Friday, August 26, 2005

Purveyors of doubt: Intelligent design, relativism, and the postmodern right

In my last post, I argued, via Christopher Hitchens, that now may be the time for those of us who defend the theory of evolution and who otherwise live in the real world to take on the claims of intelligent design and those right-wing leaders, like Bush and Frist, who propose that it be taught alongside evolution in the schools.

Now, I find that Noam Scheiber has published an excellent piece on intelligent design and relativism at The New Republic, drawing on Jonathan Rauch's 1993 book Kindly Inquisitors. So, as an addendum to my last post, let me quote from it, then add some additional commentary:

Rauch's book has held up remarkably well in the twelve years since it was published. This is particularly so in light of the current debate over intelligent design (ID)–the idea, popular on the right, that life is too complex to have resulted from random variation. Even President Bush has suggested, as the creation scientists (and multiculturalists) of the 1980s and 1990s did before him, that both sides of the supposed debate be treated as legitimate in public school curricula.

But there was one thing Rauch didn't anticipate. At the time, he suggested that, even though creationists had adopted the tactics of the academic left–the demand for equal time–they still believed in objective truths. They just didn't think all of these truths were discoverable by science. By contrast, today's IDers have gone further and adopted the epistemology of the left – the idea that ostensibly scientific truths may be relative...

Like all conservatives, of course, the IDers claim to decry relativism and to embrace absolutes. But, for them, the claim is logically incoherent in a way it wasn't when it came from their creationist predecessors. When a proposition is empirically false, as both creationism and ID (to the extent that it makes empirical claims) are, you're free to assert its truth; you just can't call it science. The creationists had no problem with this; they just rejected any science that contradicted the Bible. But the IDers aspire to scientific truth. Unfortunately, the only way to claim that something empirically false is scientifically true is to question science's capacity for sorting out truth from falsehood, the same way postmodernists do.

Conservatives were quick to point out the danger of this view in the '80s and '90s. They argued that a science that rejected the idea of truth was vulnerable to the most inane forms of intellectual hucksterism. And they were right.
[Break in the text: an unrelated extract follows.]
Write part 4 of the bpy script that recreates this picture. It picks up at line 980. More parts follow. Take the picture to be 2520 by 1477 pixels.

It's not hard to imagine scams like cold fusion or the Scientologist critique of psychiatric drugs gaining ground in a world where science's ability to identify knowledge has been undermined. (Among other monuments to postmodern thought was the idea that E=mc² might be a "sexed equation" that "privileges the speed of light over other speeds," as Belgian-French theorist Luce Irigaray once asserted.)

Americans don't like thinking of themselves as backward. As a result, the risk from science-rejecting creationists hasn't been particularly acute in recent decades. But most people don't have very strong views on the philosophy of science. If, unlike the postmodern left, the ID movement can enlist mainstream conservatives in questioning science's capacity to produce objective truth, then it's by no means clear the effort won't succeed. In that case, it will end up threatening a whole lot more than just evolution.
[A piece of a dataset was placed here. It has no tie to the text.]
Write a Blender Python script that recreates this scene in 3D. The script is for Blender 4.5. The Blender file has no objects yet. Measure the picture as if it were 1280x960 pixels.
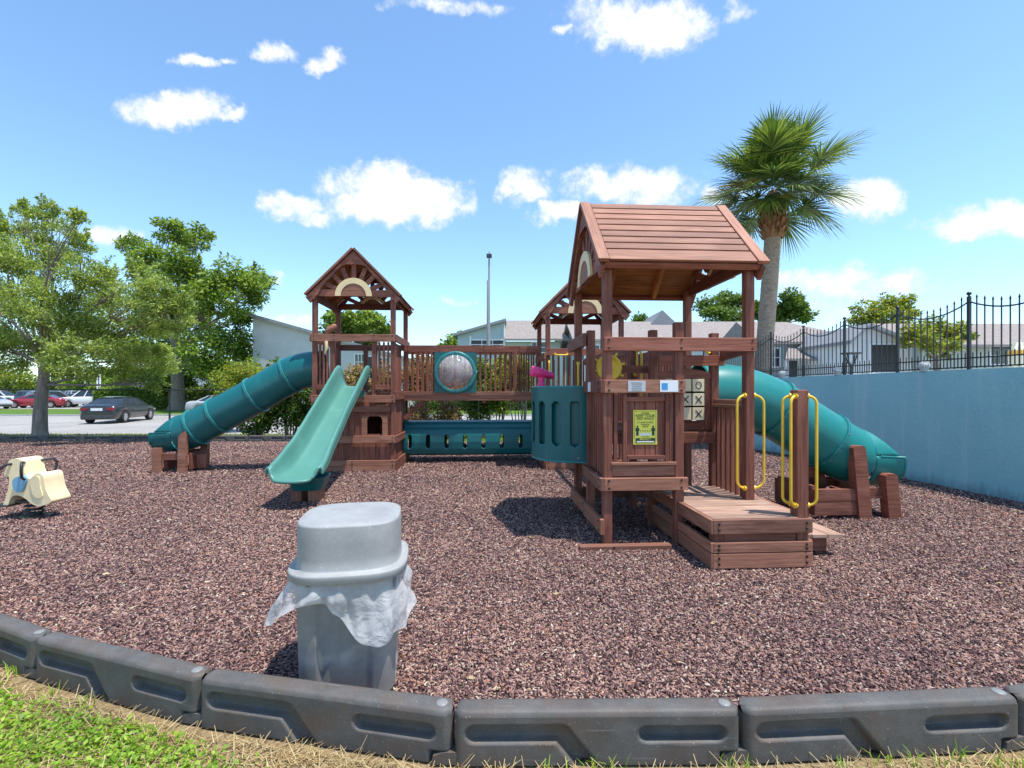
import bpy, math, random
import numpy as np
from mathutils import Vector, Matrix
random.seed(7)
rng = np.random.default_rng(11)
sc = bpy.context.scene
C = sc.collection
R = math.radians

# ------------------------------------------------------------------ camera
F, HZ, CH = 600.0, 488.0, 1.55
cam = bpy.data.cameras.new("camera")
cam.sensor_width = 36.0
cam.lens = 36.0 * F / 1280.0
cam.shift_y = (HZ - 480.0) / 1280.0
cam.clip_start = 0.05
cam.clip_end = 3000
co = bpy.data.objects.new("camera", cam)
co.location = (0, 0, CH)
co.rotation_euler = (R(90), 0, 0)
C.objects.link(co)
sc.camera = co

def gp(x, y, z=0.0):
    """ground-type point seen at photo pixel x,y at height z"""
    Y = F * (CH - z) / (y - HZ)
    return Vector(((x - 640) / F * Y, Y, z))
def wp(x, y, Y):
    return Vector(((x - 640) / F * Y, Y, CH - (y - HZ) * Y / F))
TH = math.atan(35 / 600.0)
cT, sT = math.cos(TH), math.sin(TH)
def w2l(p):
    return (p[0] * cT + p[1] * sT, -p[0] * sT + p[1] * cT)
def l2w(a, b):
    return (a * cT - b * sT, a * sT + b * cT)
def A(x, b):
    k = (x - 640) / F
    return b * (sT + k * cT) / (cT - k * sT)
def Zl(a, b, y):
    return CH - (y - HZ) * (a * sT + b * cT) / F

# ------------------------------------------------------------------ materials
MAT = {}
def nodes(name):
    m = bpy.data.materials.new(name)
    m.use_nodes = True
    nt = m.node_tree
    return m, nt, nt.nodes["Principled BSDF"], nt.nodes["Material Output"]
def N(nt, t, **kw):
    n = nt.nodes.new(t)
    for k, v in kw.items():
        setattr(n, k, v)
    return n
def ramp(nt, fac, stops, interp='LINEAR'):
    r = N(nt, "ShaderNodeValToRGB")
    r.color_ramp.interpolation = interp
    els = r.color_ramp.elements
    while len(els) < len(stops):
        els.new(0.5)
    for e, (p, c) in zip(els, stops):
        e.position = p
        e.color = (*c, 1)
    if fac is not None:
        nt.links.new(fac, r.inputs[0])
    return r.outputs[0]
def noise(nt, vec, scale, detail=4, rough=0.55, dist=0.0):
    n = N(nt, "ShaderNodeTexNoise")
    n.inputs["Scale"].default_value = scale
    n.inputs["Detail"].default_value = detail
    n.inputs["Roughness"].default_value = rough
    n.inputs["Distortion"].default_value = dist
    if vec is not None:
        nt.links.new(vec, n.inputs["Vector"])
    return n.outputs["Fac"]
def mapping(nt, vec, scale):
    m = N(nt, "ShaderNodeMapping")
    m.inputs["Scale"].default_value = scale
    nt.links.new(vec, m.inputs["Vector"])
    return m.outputs[0]
def mixc(nt, fac, a, b, mode='MIX'):
    m = N(nt, "ShaderNodeMix", data_type='RGBA', blend_type=mode)
    for sock, v in ((m.inputs[0], fac), (m.inputs[6], a), (m.inputs[7], b)):
        if isinstance(v, (int, float)):
            sock.default_value = v
        elif isinstance(v, tuple):
            sock.default_value = (*v, 1)
        else:
            nt.links.new(v, sock)
    return m.outputs[2]
def bump(nt, bsdf, h, strength=0.3, dist=0.01):
    b = N(nt, "ShaderNodeBump")
    b.inputs["Strength"].default_value = strength
    b.inputs["Distance"].default_value = dist
    nt.links.new(h, b.inputs["Height"])
    nt.links.new(b.outputs[0], bsdf.inputs["Normal"])
def objc(nt):
    return N(nt, "ShaderNodeTexCoord").outputs["Object"]

def m_wood(name, dark, mid, light, rough=0.62):
    m, nt, b, o = nodes(name)
    tc = N(nt, "ShaderNodeTexCoord")
    uv = tc.outputs["UV"]
    g = noise(nt, mapping(nt, uv, (2.2, 55, 1)), 1.0, 6, 0.6, 0.4)
    g2 = noise(nt, mapping(nt, uv, (1.2, 5, 1)), 1.3, 5, 0.6)
    col = ramp(nt, g, [(0.28, dark), (0.5, mid), (0.78, light)])
    geo = N(nt, "ShaderNodeNewGeometry")
    isl = ramp(nt, geo.outputs["Random Per Island"], [(0, (0.66, 0.66, 0.70)), (0.5, (0.95, 0.94, 0.92)), (1, (1.28, 1.26, 1.24))])
    col = mixc(nt, 1.0, col, isl, 'MULTIPLY')
    wear = ramp(nt, g2, [(0.5, (0, 0, 0)), (0.75, (1, 1, 1))])
    wear = mixc(nt, 1.0, wear, (0.4, 0.4, 0.4), 'MULTIPLY')
    col = mixc(nt, wear, col, tuple(min(1, c * 1.5 + 0.03) for c in light))
    nt.links.new(col, b.inputs["Base Color"])
    b.inputs["Roughness"].default_value = rough
    b.inputs["Specular IOR Level"].default_value = 0.3
    bump(nt, b, g, 0.35, 0.004)
    MAT[name] = m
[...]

It's a spot-on assessment of what's happened to the right in recent years. Back when I was at Tufts, in the early-'90s, the enemy of Truth (as something other than power-based subjectivity) was clearly the multicultural left (or, to be fair, at least the most extreme elements of it). But such left-wing postmodernism has been in decline since that period of academic triumph. Now, the most pernicious postmodernism is clearly to be found on the right, once the bastion of objectivity (at times stubbornly so). The meddlesome purveyors of doubt are no longer the textual deconstructionists in humanities departments but the theocratic opponents of science.

Coming from a background in political philosophy, where I learned from the ancients to value reason and to pursue enlightenment (in Platonic terms, to get out of the cave), this is a troubling development the enormity of which has not yet been fully grasped. Whatever else we might think of the right, this is where its true impact may lie and where its ultimate revolution may come. (See my previous posts on this problem here and here.)

In the end, Scheiber is right: Intelligent design, and right-wing relativism more generally, could, if left unchallenged, threaten "a lot more than just evolution". It could threaten the whole idea of enlightenment, and hence the very core of America.